Photos displayed at a congressional hearing in April purported to show the inside of a hidden nuclear facility and rods to control the heat in a nuclear reactor, similar to those in North Korea. The administration said it withheld the pictures out of concern that Syria could retaliate against Israel, perhaps sparking a broader war in the Middle East, according to the New York Times.

More recent satellite images suggest Syria dismantled what was left of the facility after the Sept. 6, 2007, airstrike, essentially removing all evidence.

ElBaradei said his team had negotiated the visit with Syria for months.

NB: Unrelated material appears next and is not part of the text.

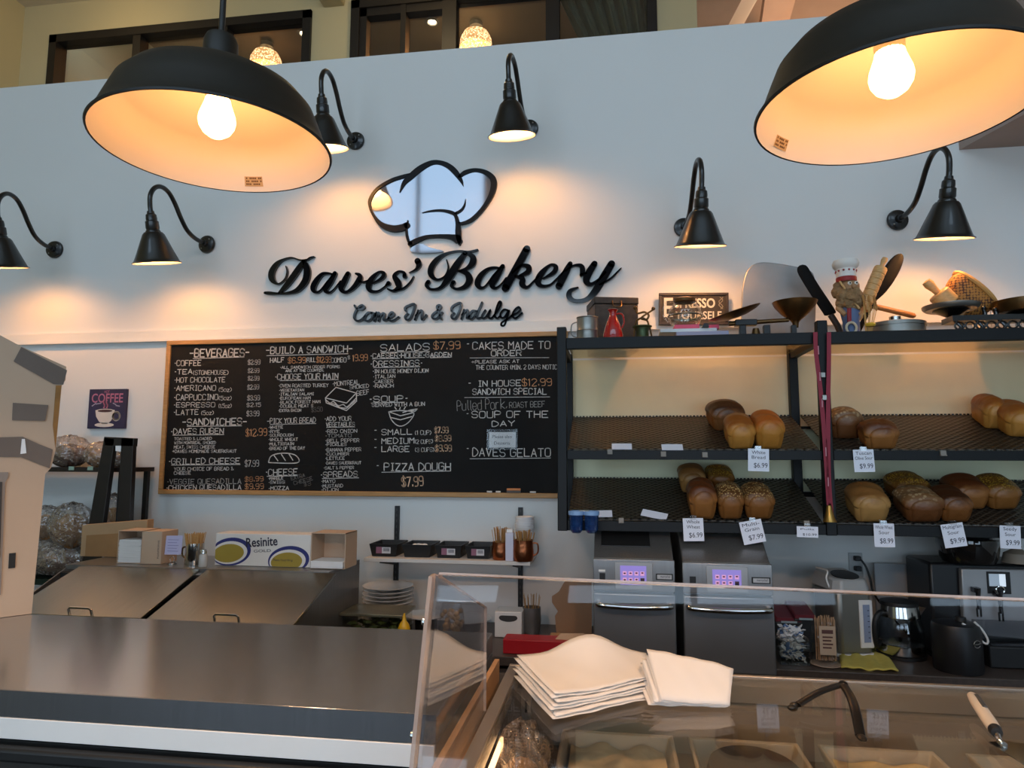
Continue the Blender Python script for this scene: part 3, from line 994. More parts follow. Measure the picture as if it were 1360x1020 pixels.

"We are therefore treating this information with the seriousness it deserves and have been in discussions with the Syrian authorities since this information was provided to the agency with a view to arranging a visit to Syria at an early date to verify, to the extent possible at this stage, the veracity of the information available to the agency," ElBaradei said, adding a warning to Syria to cooperate fully.

A senior diplomat told the Associated Press that inspectors were interested in two other locations in Syria with possible undeclared nuclear facilities.

However, the chief nuclear inspector also had harsh words for Israel and the United States, which gave Israel the go-ahead to strike the site last year.

"It is deeply regrettable that information concerning this installation was not provided to the agency in a timely manner and that force was resorted to unilaterally before the agency was given an opportunity to establish the facts, in accordance with its responsibilities under the Nonproliferation Treaty and Syria's Safeguards Agreement," ElBaradei said.

Israel and Syria have been in quiet peace negotiations for months, but the talks, facilitated by Turkish mediators, are reportedly stuck on such issues as the Israeli occupation of the Golan Heights area, and Syria's relationship with Iran and terrorist-linked groups.